▶ _Exercise_:
Copy out each line of the data holding "this".

▶ _Given records_:
# # # # #
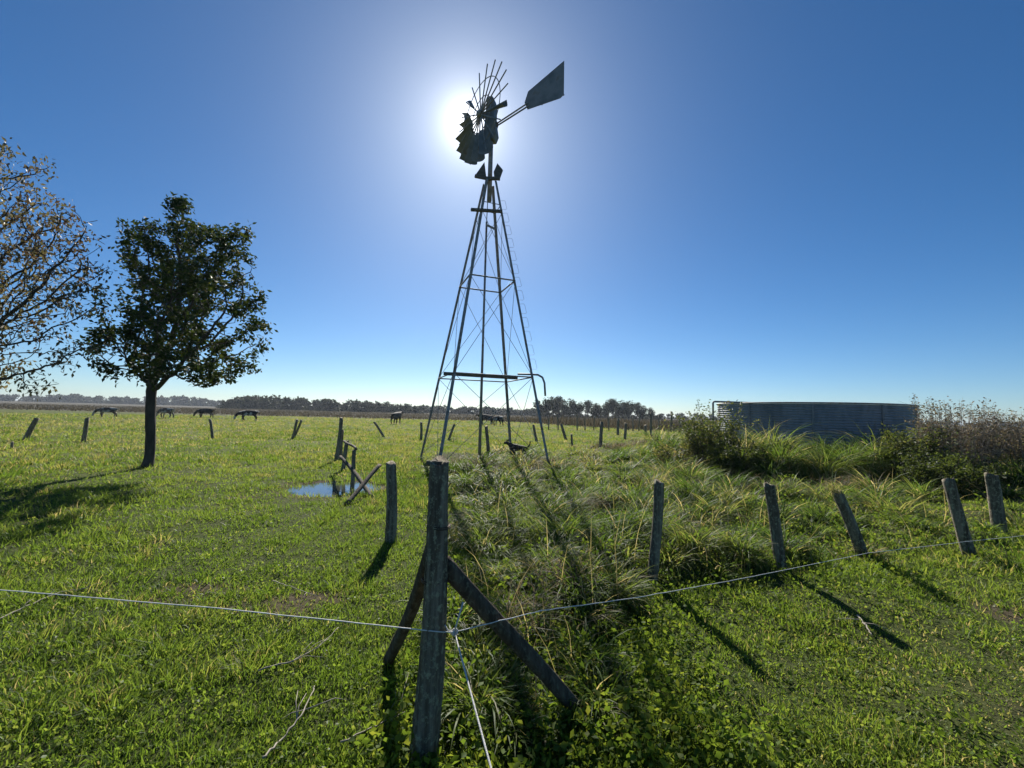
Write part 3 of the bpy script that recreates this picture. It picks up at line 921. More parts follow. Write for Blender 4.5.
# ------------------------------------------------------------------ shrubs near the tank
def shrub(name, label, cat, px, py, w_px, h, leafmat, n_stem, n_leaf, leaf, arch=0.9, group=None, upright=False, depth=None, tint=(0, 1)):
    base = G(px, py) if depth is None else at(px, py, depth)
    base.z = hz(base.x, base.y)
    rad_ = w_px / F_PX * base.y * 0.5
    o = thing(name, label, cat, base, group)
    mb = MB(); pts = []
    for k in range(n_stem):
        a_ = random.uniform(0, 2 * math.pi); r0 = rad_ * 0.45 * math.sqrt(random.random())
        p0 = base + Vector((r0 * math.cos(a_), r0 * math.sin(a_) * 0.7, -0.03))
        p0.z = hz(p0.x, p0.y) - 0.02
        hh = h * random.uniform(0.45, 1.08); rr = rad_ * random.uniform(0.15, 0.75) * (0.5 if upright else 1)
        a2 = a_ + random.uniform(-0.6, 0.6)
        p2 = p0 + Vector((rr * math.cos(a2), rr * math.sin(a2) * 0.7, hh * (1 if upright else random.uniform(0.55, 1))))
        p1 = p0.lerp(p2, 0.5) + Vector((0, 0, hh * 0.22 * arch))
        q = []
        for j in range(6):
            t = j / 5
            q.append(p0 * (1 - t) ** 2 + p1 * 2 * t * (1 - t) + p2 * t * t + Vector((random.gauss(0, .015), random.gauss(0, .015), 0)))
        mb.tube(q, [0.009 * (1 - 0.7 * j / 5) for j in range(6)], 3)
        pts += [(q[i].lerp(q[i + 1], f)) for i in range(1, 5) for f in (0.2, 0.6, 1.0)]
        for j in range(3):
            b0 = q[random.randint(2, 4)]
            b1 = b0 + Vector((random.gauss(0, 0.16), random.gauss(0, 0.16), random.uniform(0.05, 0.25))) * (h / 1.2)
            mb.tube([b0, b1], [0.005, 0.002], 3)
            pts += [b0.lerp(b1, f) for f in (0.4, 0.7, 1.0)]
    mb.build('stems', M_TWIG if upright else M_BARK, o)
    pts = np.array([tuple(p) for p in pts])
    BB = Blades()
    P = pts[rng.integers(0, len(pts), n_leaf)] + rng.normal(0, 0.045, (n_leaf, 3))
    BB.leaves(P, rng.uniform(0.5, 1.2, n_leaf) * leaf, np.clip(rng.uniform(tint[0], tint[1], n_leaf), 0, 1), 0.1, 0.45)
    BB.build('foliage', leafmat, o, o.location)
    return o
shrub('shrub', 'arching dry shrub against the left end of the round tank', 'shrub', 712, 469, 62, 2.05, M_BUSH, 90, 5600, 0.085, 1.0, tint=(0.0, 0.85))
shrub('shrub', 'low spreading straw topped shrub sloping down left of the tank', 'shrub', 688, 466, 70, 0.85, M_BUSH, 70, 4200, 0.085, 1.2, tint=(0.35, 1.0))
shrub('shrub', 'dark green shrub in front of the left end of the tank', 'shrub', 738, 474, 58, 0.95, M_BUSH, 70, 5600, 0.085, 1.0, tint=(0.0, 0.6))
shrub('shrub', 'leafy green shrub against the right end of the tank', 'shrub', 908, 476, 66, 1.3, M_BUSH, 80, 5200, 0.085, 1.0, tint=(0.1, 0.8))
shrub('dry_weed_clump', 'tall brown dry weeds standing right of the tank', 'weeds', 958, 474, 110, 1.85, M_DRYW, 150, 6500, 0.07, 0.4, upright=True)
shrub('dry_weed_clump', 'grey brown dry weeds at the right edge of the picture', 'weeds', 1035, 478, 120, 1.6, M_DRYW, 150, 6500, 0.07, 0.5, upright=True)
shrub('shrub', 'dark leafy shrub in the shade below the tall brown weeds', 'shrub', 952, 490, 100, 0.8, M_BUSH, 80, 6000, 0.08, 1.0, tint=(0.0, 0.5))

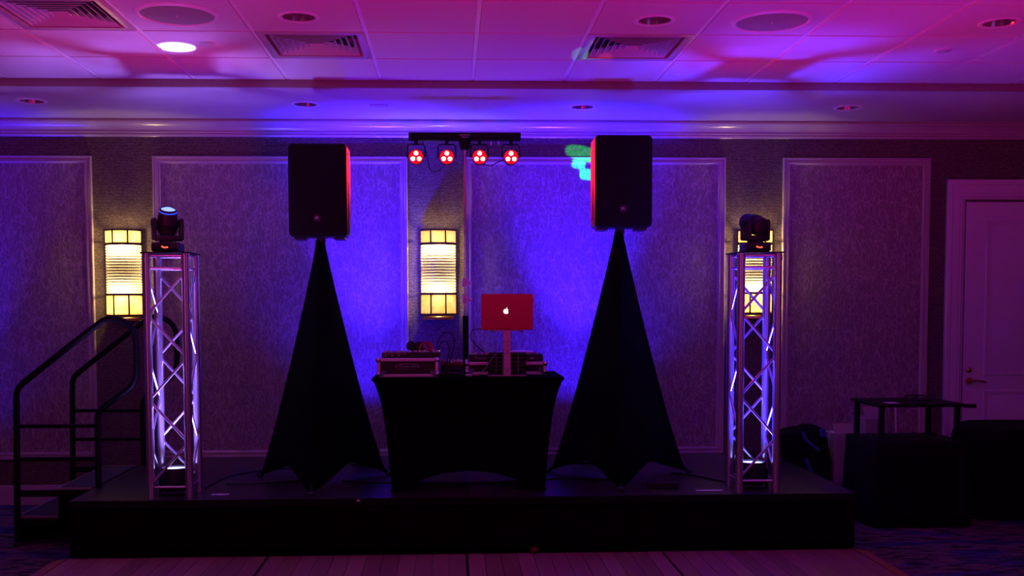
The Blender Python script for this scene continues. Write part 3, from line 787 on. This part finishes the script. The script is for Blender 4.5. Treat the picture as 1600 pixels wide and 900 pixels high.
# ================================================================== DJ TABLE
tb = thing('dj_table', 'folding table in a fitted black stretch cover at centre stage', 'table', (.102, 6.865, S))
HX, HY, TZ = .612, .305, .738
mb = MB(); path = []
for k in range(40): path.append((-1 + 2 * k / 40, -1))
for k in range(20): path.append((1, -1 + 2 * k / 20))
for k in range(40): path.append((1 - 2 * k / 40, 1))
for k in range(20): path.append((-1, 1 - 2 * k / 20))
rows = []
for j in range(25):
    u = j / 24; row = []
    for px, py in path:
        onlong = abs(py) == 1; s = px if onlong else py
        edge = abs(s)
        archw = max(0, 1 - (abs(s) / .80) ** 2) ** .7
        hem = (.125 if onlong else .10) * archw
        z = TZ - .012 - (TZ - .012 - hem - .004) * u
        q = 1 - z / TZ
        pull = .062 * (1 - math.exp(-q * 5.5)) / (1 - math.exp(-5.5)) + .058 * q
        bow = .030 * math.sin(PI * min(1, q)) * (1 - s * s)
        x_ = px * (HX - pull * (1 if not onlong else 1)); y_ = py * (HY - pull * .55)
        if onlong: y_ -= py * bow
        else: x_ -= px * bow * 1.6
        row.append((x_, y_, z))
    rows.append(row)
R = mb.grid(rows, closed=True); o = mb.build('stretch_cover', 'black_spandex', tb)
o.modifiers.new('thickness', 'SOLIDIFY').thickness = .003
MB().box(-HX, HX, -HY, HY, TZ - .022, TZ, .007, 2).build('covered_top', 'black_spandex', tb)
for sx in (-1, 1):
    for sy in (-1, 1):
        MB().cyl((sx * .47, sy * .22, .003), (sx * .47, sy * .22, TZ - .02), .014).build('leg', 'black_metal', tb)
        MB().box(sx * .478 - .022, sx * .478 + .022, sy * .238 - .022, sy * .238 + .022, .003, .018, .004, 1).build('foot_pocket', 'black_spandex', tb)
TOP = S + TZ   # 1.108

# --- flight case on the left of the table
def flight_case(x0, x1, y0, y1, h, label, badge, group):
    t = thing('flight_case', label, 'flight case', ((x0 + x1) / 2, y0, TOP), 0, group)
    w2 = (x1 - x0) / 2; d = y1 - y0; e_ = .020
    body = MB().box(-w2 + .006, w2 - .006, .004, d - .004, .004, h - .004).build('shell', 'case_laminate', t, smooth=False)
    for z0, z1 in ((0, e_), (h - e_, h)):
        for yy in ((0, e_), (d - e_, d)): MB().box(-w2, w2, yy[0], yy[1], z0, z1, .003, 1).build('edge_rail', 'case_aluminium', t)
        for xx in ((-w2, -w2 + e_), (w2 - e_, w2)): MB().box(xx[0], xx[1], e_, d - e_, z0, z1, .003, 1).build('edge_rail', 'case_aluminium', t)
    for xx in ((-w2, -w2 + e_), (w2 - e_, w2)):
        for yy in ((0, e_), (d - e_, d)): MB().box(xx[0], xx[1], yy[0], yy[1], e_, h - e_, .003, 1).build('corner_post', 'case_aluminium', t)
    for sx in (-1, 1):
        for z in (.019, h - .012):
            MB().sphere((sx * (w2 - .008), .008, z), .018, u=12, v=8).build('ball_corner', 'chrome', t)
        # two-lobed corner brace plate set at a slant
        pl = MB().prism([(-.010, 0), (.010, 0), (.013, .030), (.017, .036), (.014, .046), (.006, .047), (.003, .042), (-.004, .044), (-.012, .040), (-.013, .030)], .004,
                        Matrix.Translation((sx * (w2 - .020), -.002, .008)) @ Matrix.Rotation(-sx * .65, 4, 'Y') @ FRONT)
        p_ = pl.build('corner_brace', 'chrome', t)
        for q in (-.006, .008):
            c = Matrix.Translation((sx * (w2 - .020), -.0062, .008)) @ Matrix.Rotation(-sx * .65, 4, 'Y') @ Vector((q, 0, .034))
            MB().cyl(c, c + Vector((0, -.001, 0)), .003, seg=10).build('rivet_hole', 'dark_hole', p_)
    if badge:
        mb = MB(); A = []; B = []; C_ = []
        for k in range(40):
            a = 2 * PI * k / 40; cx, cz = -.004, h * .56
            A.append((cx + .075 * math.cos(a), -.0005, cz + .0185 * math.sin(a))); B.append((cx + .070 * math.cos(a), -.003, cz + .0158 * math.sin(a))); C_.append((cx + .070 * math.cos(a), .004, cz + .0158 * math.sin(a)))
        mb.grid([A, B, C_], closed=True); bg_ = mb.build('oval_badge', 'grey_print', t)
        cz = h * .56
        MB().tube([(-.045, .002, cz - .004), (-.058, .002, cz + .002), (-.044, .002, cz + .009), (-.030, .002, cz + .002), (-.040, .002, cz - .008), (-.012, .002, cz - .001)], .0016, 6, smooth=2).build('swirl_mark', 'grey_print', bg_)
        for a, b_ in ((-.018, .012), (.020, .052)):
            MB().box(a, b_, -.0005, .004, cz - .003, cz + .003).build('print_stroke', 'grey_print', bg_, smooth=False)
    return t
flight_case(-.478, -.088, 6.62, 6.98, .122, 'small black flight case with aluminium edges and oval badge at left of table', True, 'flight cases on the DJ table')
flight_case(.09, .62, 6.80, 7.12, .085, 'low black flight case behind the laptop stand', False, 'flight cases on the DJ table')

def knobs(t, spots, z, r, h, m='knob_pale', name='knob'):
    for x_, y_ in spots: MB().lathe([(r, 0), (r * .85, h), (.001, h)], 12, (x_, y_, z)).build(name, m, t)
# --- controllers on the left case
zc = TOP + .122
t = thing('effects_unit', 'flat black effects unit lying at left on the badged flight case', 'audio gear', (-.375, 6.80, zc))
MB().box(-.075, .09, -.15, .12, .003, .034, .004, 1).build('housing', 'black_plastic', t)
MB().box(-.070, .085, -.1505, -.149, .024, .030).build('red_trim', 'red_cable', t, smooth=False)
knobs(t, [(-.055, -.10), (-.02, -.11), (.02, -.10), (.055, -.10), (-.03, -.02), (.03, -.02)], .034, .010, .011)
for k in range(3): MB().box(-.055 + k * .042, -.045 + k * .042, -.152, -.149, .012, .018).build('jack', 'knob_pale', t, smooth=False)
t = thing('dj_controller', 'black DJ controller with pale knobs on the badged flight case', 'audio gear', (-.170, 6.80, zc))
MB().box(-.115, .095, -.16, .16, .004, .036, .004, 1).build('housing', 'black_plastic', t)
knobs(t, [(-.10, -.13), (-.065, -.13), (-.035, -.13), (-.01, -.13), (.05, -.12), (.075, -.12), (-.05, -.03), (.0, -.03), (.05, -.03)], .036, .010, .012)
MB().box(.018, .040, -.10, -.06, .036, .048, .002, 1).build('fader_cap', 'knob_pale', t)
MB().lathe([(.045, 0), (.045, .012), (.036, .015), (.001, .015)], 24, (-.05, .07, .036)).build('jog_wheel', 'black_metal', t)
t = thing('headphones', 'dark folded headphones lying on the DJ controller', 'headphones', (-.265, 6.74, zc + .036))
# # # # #
▶ _In response_:
Write part 3 of the bpy script that recreates this picture. It picks up at line 921. More parts follow. Write for Blender 4.5.
The Blender Python script for this scene continues. Write part 3, from line 787 on. This part finishes the script. The script is for Blender 4.5. Treat the picture as 1600 pixels wide and 900 pixels high.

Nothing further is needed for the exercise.